Dünyada miktar itibarıyla en fazla olan kaynağın su olduğunu belirten Cumhurbaşkanı Erdoğan, “Üzerinde yaşadığımız yer kürenin yaklaşık 3’te 2’si suyla kaplıdır. Fakat bu suyun yüzde 97,5’lik kısmı deniz ve okyanuslardaki tarıma ve tüketime uygun olmayan tuzlu sulardan oluşuyor. Yeryüzündeki toplam tatlı su rezervinin ise sadece binde onundan istifade edebilme imkanına sahibiz. Göllerde, rezervuarlarda, nehirlerde ve derelerde bulunan su miktarı kelimenin tam anlamıyla denizde damla mesafesindedir. Su meselesini hem en stratejik ve değerli kaynaklardan biri yapan hem de kıymetinin yeterince bilinmemesine yol açan temel faktör işte budur. Kendi ülkemiz dahil dünyanın pek çok yerinde su adeta sınırsız bir kaynak olarak görülüyor. Bunun tamamen yanlış bir algı olduğunu burada ifade etmek istiyorum” dedi.
“SIFIR EMİSYON HEDEFİNE ULAŞINCAYA KADAR…”
Tüm insanlık olarak suyu, toprağı, havayı, yeşili, ormanı bir emanet değil de mülkü gibi gören anlayışın sebep olduğu zararın bedelini ödediklerini belirten Erdoğan, “Şayet bu konuda erken tedbir almazsak önümüze çıkacak faturanın daha da kabaracağı anlaşılıyor. Türkiye olarak bu anlayışla iklim değişikliği ile mücadele çabalarına aktif destek veriyor, tüm süreçlerde öncü rol üstleniyoruz. Birleşmiş Milletler nezdinde bir marka haline gelen “Sıfır Atık Projemiz ile özellikle toprağın ve suyun en büyük düşmanı olan plastik atıklar sorununa kalıcı çözüm yolları bulmaya çalışıyoruz. İnşallah 2053 yılı itibarıyla net sıfır emisyon hedefine ulaşıncaya kadar çalışmalarımızı artırarak sürdüreceğiz” dedi.

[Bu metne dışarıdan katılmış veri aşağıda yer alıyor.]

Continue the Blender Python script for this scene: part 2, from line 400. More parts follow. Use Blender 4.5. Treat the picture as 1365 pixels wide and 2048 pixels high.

“TÜRKİYE SU STRESİ ÇEKEN ÜLKELER GRUBUNDADIR”
“Su güvencesi aynı zamanda gıda güvencesi demektir” diyen Erdoğan, “Tarım ve gıda suya en fazla ihtiyaç duyan, suyu en fazla kullanan, suyun vazgeçilmez olduğu iki sektördür. Ülkemizin gıda güvenliğini garanti altına almanın yolu su kaynaklarımızı etkin, verimli ve tasarruflu şekilde kullanmaktan geçiyor. Bu bizim için tercihten öte zorunluluktur. Çünkü biz yaygın kanaatin aksine su zengini bir ülke değiliz. Türkiye kişi başına düşen yıllık 1,3 metreküp kullanılabilir su miktarı ile su stresi çeken ülkeler gurubundadır. Zaten sınırlı olan su kaynaklarımızı Irak ve Suriye gibi komşularımızla da paylaşmak mecburiyetinde kalıyoruz. Suyumuzu komşularımızla paylaşırken adaleti ve hakkaniyeti gözetmenin gayretindeyiz” diye konuştu.